# Given information
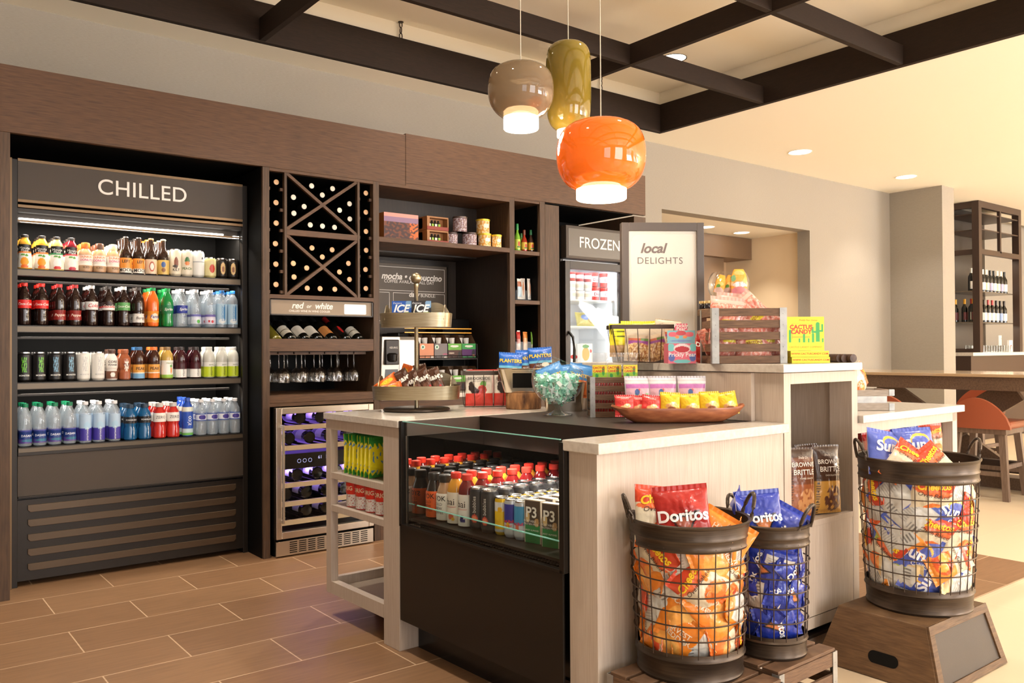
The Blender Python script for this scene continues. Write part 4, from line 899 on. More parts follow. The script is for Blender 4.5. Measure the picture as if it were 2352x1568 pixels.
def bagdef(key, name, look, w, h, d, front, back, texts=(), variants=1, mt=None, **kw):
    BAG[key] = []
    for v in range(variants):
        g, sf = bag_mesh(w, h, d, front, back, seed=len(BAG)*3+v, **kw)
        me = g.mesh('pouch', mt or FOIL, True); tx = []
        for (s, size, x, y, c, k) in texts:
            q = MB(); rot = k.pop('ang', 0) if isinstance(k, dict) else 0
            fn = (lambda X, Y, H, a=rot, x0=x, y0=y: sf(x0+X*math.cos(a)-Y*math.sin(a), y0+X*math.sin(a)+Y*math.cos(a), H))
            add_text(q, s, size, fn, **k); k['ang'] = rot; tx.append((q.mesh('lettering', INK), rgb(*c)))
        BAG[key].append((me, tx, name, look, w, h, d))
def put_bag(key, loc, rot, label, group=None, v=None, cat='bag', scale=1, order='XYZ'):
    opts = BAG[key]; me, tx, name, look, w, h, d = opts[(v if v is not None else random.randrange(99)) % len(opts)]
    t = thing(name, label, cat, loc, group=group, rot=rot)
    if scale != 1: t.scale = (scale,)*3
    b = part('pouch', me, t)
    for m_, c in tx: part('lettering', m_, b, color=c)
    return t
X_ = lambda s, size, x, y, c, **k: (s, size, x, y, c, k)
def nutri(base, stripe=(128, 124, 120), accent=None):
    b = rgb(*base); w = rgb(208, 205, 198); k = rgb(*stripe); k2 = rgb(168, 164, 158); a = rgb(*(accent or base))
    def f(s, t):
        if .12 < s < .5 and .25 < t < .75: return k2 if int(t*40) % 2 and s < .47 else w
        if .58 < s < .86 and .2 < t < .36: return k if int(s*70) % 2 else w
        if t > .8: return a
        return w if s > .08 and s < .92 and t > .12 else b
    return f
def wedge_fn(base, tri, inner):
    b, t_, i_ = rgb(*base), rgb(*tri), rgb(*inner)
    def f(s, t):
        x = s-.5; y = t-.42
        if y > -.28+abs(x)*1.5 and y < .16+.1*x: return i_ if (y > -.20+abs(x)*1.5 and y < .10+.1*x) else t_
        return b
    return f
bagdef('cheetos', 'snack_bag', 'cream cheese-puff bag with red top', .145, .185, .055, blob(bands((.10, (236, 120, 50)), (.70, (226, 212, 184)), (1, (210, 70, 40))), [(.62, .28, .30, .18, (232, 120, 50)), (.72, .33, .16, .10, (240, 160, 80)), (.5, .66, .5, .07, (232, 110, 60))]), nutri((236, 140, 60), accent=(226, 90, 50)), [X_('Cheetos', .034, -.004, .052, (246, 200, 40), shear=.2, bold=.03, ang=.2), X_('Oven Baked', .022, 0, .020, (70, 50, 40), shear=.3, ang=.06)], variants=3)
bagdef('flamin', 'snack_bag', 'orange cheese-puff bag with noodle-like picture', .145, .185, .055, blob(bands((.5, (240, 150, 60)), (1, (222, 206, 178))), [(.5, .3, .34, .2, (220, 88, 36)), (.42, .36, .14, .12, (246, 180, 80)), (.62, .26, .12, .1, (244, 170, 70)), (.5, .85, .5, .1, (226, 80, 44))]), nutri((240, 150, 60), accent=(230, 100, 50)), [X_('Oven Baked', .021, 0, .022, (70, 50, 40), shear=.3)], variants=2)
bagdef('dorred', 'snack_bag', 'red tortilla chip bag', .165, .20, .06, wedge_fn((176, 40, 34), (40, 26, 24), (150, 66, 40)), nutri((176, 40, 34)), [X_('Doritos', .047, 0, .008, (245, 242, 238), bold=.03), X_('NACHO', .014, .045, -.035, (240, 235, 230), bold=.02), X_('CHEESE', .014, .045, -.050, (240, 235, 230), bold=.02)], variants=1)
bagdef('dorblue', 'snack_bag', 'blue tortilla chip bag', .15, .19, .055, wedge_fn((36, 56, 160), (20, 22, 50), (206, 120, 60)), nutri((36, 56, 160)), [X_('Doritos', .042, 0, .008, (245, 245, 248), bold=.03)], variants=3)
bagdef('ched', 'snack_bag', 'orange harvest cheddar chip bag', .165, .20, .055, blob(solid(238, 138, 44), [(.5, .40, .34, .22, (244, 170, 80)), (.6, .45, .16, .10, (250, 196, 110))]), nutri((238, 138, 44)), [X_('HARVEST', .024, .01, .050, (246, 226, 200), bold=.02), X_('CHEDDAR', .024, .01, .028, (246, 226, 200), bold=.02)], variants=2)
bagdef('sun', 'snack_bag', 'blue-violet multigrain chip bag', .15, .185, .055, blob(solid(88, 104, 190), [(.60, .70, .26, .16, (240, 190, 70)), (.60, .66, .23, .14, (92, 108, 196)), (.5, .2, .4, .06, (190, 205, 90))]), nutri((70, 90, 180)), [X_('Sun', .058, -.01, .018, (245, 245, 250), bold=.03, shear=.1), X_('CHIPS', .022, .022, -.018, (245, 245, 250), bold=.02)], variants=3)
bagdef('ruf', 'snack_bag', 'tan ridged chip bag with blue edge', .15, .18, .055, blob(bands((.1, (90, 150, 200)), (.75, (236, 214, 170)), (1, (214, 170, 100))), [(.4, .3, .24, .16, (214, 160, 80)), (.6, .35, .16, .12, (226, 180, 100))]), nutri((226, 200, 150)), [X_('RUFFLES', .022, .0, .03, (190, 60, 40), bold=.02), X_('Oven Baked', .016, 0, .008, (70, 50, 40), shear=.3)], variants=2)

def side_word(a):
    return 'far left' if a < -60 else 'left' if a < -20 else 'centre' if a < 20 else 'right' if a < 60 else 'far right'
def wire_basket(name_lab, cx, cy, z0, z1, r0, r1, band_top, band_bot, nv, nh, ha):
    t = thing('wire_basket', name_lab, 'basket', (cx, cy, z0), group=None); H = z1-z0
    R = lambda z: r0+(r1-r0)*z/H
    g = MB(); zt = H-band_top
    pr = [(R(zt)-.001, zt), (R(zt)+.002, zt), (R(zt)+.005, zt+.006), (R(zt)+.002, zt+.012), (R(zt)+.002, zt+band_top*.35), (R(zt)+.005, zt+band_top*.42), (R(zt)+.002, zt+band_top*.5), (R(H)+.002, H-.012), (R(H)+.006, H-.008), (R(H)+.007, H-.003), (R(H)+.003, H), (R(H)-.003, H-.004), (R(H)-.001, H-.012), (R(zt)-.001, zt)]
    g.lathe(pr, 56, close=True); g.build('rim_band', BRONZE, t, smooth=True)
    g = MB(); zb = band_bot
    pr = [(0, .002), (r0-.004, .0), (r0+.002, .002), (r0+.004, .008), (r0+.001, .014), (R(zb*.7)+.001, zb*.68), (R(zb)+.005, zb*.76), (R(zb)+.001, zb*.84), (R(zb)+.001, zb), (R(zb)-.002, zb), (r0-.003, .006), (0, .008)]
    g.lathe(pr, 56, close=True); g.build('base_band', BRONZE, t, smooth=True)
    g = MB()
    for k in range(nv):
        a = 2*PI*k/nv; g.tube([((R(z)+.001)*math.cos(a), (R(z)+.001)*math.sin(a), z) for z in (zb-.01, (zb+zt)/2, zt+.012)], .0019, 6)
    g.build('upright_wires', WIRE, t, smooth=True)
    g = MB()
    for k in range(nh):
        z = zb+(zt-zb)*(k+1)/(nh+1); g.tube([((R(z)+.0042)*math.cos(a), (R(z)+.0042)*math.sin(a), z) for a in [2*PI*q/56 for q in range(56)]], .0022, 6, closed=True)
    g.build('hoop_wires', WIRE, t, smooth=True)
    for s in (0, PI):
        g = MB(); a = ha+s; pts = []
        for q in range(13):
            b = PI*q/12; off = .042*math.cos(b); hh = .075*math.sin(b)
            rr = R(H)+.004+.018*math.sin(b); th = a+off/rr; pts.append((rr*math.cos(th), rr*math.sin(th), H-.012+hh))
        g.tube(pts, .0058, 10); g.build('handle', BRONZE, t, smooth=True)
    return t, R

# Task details
Make a tally of the lines in this data that include the string "part", and answer with that tally alone.

# Exercise response
3